▶ [PROBLEM DETAILS] Set down the data below without change, skipping the pictures it holds.

▶ [GIVEN RECORDS]

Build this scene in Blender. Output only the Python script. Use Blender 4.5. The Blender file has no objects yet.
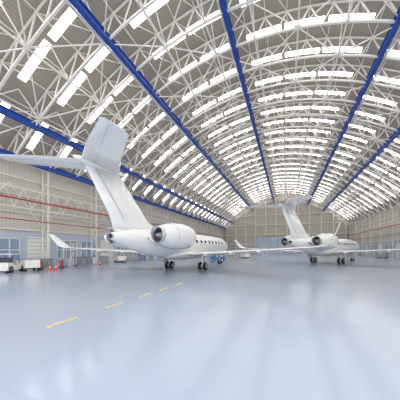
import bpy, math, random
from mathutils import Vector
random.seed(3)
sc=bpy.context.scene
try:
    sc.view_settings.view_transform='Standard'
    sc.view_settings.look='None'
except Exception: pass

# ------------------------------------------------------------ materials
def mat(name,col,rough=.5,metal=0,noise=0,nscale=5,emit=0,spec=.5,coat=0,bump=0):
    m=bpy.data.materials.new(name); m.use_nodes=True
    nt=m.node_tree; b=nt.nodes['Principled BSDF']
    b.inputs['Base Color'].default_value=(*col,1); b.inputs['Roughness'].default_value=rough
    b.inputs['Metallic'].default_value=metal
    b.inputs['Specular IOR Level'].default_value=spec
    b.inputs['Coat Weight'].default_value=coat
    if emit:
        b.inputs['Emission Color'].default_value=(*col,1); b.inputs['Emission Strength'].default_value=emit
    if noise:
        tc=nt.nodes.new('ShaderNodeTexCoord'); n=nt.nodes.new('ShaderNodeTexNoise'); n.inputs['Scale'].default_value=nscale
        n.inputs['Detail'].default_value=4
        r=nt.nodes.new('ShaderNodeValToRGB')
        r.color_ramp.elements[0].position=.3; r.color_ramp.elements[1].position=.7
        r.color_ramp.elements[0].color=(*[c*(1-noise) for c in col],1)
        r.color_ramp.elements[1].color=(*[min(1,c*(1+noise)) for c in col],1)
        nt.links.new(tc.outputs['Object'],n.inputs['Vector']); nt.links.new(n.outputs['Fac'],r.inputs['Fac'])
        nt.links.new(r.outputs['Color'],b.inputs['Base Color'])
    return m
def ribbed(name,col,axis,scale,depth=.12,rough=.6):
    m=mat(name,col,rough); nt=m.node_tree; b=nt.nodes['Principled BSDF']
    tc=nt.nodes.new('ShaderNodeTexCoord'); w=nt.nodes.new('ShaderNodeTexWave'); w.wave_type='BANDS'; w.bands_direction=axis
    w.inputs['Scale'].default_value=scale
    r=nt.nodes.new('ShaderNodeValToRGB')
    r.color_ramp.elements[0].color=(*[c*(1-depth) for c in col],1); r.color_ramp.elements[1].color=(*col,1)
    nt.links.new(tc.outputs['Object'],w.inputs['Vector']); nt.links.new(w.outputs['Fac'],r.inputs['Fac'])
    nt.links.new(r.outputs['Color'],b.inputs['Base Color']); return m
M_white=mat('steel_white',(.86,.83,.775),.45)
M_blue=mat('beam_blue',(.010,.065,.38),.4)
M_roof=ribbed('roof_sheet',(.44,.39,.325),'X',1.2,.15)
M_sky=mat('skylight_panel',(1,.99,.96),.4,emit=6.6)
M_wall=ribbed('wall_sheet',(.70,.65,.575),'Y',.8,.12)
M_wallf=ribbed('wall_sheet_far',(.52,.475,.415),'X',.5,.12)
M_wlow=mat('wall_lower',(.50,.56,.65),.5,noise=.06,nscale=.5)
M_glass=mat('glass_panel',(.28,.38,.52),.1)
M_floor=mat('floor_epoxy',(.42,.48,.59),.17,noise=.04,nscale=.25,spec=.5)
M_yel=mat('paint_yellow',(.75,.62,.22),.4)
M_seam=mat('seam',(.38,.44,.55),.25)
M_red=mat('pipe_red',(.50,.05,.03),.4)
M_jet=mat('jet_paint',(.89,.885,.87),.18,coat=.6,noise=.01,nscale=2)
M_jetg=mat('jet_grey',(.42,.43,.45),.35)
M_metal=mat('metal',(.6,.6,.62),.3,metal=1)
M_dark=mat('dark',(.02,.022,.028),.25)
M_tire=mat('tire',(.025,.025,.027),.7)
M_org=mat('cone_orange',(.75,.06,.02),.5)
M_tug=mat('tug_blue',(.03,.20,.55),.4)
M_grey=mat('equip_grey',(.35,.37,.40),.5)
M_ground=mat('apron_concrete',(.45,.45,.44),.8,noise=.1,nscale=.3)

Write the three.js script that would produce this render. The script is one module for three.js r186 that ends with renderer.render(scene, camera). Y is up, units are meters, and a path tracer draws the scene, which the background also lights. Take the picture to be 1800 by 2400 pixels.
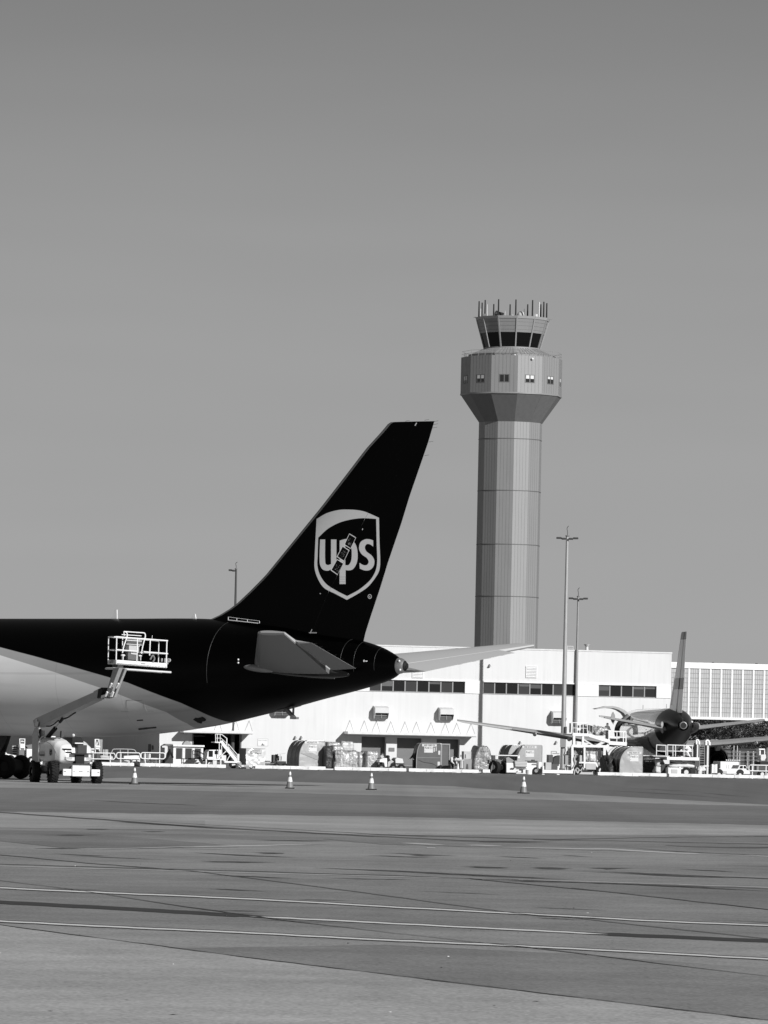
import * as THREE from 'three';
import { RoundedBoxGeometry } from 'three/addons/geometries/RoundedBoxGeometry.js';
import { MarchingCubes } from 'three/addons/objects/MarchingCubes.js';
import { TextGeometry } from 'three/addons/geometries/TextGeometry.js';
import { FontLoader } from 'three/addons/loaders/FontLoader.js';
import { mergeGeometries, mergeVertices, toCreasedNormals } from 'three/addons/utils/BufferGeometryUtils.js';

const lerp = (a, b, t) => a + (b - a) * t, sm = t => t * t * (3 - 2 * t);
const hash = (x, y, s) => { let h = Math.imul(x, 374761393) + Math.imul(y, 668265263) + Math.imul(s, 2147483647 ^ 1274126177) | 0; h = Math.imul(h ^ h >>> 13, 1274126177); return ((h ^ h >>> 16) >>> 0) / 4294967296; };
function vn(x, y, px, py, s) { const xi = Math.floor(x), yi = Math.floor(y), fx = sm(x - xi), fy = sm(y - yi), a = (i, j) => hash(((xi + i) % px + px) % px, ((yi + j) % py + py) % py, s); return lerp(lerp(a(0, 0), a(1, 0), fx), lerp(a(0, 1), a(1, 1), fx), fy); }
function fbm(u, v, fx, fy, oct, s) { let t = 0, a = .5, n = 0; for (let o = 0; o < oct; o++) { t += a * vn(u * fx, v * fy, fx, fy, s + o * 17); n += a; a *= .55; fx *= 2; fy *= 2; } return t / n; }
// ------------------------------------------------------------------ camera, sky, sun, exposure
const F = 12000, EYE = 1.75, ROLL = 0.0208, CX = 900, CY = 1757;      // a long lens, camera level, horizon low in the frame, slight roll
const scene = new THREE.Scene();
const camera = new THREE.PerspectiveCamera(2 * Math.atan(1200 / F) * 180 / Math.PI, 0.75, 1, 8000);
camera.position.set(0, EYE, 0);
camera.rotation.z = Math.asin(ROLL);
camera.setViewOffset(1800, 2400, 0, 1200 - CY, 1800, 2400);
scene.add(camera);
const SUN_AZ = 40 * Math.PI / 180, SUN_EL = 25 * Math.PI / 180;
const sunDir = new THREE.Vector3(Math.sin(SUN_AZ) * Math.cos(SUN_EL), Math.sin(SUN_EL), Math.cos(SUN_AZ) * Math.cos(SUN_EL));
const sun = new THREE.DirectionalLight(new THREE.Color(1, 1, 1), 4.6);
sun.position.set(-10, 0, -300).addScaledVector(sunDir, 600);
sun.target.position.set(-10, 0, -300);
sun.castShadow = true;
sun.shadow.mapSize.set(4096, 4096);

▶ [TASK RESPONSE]
Build this scene in Blender. Output only the Python script. Use Blender 4.5. The Blender file has no objects yet.
import bpy, math, random
from mathutils import Vector
random.seed(3)
sc=bpy.context.scene
try:
    sc.view_settings.view_transform='Standard'
    sc.view_settings.look='None'
except Exception: pass

# ------------------------------------------------------------ materials
def mat(name,col,rough=.5,metal=0,noise=0,nscale=5,emit=0,spec=.5,coat=0,bump=0):
    m=bpy.data.materials.new(name); m.use_nodes=True
    nt=m.node_tree; b=nt.nodes['Principled BSDF']
    b.inputs['Base Color'].default_value=(*col,1); b.inputs['Roughness'].default_value=rough
    b.inputs['Metallic'].default_value=metal
    b.inputs['Specular IOR Level'].default_value=spec
    b.inputs['Coat Weight'].default_value=coat
    if emit:
        b.inputs['Emission Color'].default_value=(*col,1); b.inputs['Emission Strength'].default_value=emit
    if noise:
        tc=nt.nodes.new('ShaderNodeTexCoord'); n=nt.nodes.new('ShaderNodeTexNoise'); n.inputs['Scale'].default_value=nscale
        n.inputs['Detail'].default_value=4
        r=nt.nodes.new('ShaderNodeValToRGB')
        r.color_ramp.elements[0].position=.3; r.color_ramp.elements[1].position=.7
        r.color_ramp.elements[0].color=(*[c*(1-noise) for c in col],1)
        r.color_ramp.elements[1].color=(*[min(1,c*(1+noise)) for c in col],1)
        nt.links.new(tc.outputs['Object'],n.inputs['Vector']); nt.links.new(n.outputs['Fac'],r.inputs['Fac'])
        nt.links.new(r.outputs['Color'],b.inputs['Base Color'])
    return m
def ribbed(name,col,axis,scale,depth=.12,rough=.6):
    m=mat(name,col,rough); nt=m.node_tree; b=nt.nodes['Principled BSDF']
    tc=nt.nodes.new('ShaderNodeTexCoord'); w=nt.nodes.new('ShaderNodeTexWave'); w.wave_type='BANDS'; w.bands_direction=axis
    w.inputs['Scale'].default_value=scale
    r=nt.nodes.new('ShaderNodeValToRGB')
    r.color_ramp.elements[0].color=(*[c*(1-depth) for c in col],1); r.color_ramp.elements[1].color=(*col,1)
    nt.links.new(tc.outputs['Object'],w.inputs['Vector']); nt.links.new(w.outputs['Fac'],r.inputs['Fac'])
    nt.links.new(r.outputs['Color'],b.inputs['Base Color']); return m
M_white=mat('steel_white',(.86,.83,.775),.45)
M_blue=mat('beam_blue',(.010,.065,.38),.4)
M_roof=ribbed('roof_sheet',(.44,.39,.325),'X',1.2,.15)
M_sky=mat('skylight_panel',(1,.99,.96),.4,emit=6.6)
M_wall=ribbed('wall_sheet',(.70,.65,.575),'Y',.8,.12)
M_wallf=ribbed('wall_sheet_far',(.52,.475,.415),'X',.5,.12)
M_wlow=mat('wall_lower',(.50,.56,.65),.5,noise=.06,nscale=.5)
M_glass=mat('glass_panel',(.28,.38,.52),.1)
M_floor=mat('floor_epoxy',(.42,.48,.59),.17,noise=.04,nscale=.25,spec=.5)
M_yel=mat('paint_yellow',(.75,.62,.22),.4)
M_seam=mat('seam',(.38,.44,.55),.25)
M_red=mat('pipe_red',(.50,.05,.03),.4)
M_jet=mat('jet_paint',(.89,.885,.87),.18,coat=.6,noise=.01,nscale=2)
M_jetg=mat('jet_grey',(.42,.43,.45),.35)
M_metal=mat('metal',(.6,.6,.62),.3,metal=1)
M_dark=mat('dark',(.02,.022,.028),.25)
M_tire=mat('tire',(.025,.025,.027),.7)
M_org=mat('cone_orange',(.75,.06,.02),.5)
M_tug=mat('tug_blue',(.03,.20,.55),.4)
M_grey=mat('equip_grey',(.35,.37,.40),.5)
M_ground=mat('apron_concrete',(.45,.45,.44),.8,noise=.1,nscale=.3)

Write the three.js script that would produce this render. The script is one module for three.js r186 that ends with renderer.render(scene, camera). Y is up, units are meters, and a path tracer draws the scene, which the background also lights. Take the picture to be 1800 by 2400 pixels.
import * as THREE from 'three';
import { RoundedBoxGeometry } from 'three/addons/geometries/RoundedBoxGeometry.js';
import { MarchingCubes } from 'three/addons/objects/MarchingCubes.js';
import { TextGeometry } from 'three/addons/geometries/TextGeometry.js';
import { FontLoader } from 'three/addons/loaders/FontLoader.js';
import { mergeGeometries, mergeVertices, toCreasedNormals } from 'three/addons/utils/BufferGeometryUtils.js';

const lerp = (a, b, t) => a + (b - a) * t, sm = t => t * t * (3 - 2 * t);
const hash = (x, y, s) => { let h = Math.imul(x, 374761393) + Math.imul(y, 668265263) + Math.imul(s, 2147483647 ^ 1274126177) | 0; h = Math.imul(h ^ h >>> 13, 1274126177); return ((h ^ h >>> 16) >>> 0) / 4294967296; };
function vn(x, y, px, py, s) { const xi = Math.floor(x), yi = Math.floor(y), fx = sm(x - xi), fy = sm(y - yi), a = (i, j) => hash(((xi + i) % px + px) % px, ((yi + j) % py + py) % py, s); return lerp(lerp(a(0, 0), a(1, 0), fx), lerp(a(0, 1), a(1, 1), fx), fy); }
function fbm(u, v, fx, fy, oct, s) { let t = 0, a = .5, n = 0; for (let o = 0; o < oct; o++) { t += a * vn(u * fx, v * fy, fx, fy, s + o * 17); n += a; a *= .55; fx *= 2; fy *= 2; } return t / n; }
// ------------------------------------------------------------------ camera, sky, sun, exposure
const F = 12000, EYE = 1.75, ROLL = 0.0208, CX = 900, CY = 1757;      // a long lens, camera level, horizon low in the frame, slight roll
const scene = new THREE.Scene();
const camera = new THREE.PerspectiveCamera(2 * Math.atan(1200 / F) * 180 / Math.PI, 0.75, 1, 8000);
camera.position.set(0, EYE, 0);
camera.rotation.z = Math.asin(ROLL);
camera.setViewOffset(1800, 2400, 0, 1200 - CY, 1800, 2400);
scene.add(camera);
const SUN_AZ = 40 * Math.PI / 180, SUN_EL = 25 * Math.PI / 180;
const sunDir = new THREE.Vector3(Math.sin(SUN_AZ) * Math.cos(SUN_EL), Math.sin(SUN_EL), Math.cos(SUN_AZ) * Math.cos(SUN_EL));
const sun = new THREE.DirectionalLight(new THREE.Color(1, 1, 1), 4.6);
sun.position.set(-10, 0, -300).addScaledVector(sunDir, 600);
sun.target.position.set(-10, 0, -300);
sun.castShadow = true;
sun.shadow.mapSize.set(4096, 4096);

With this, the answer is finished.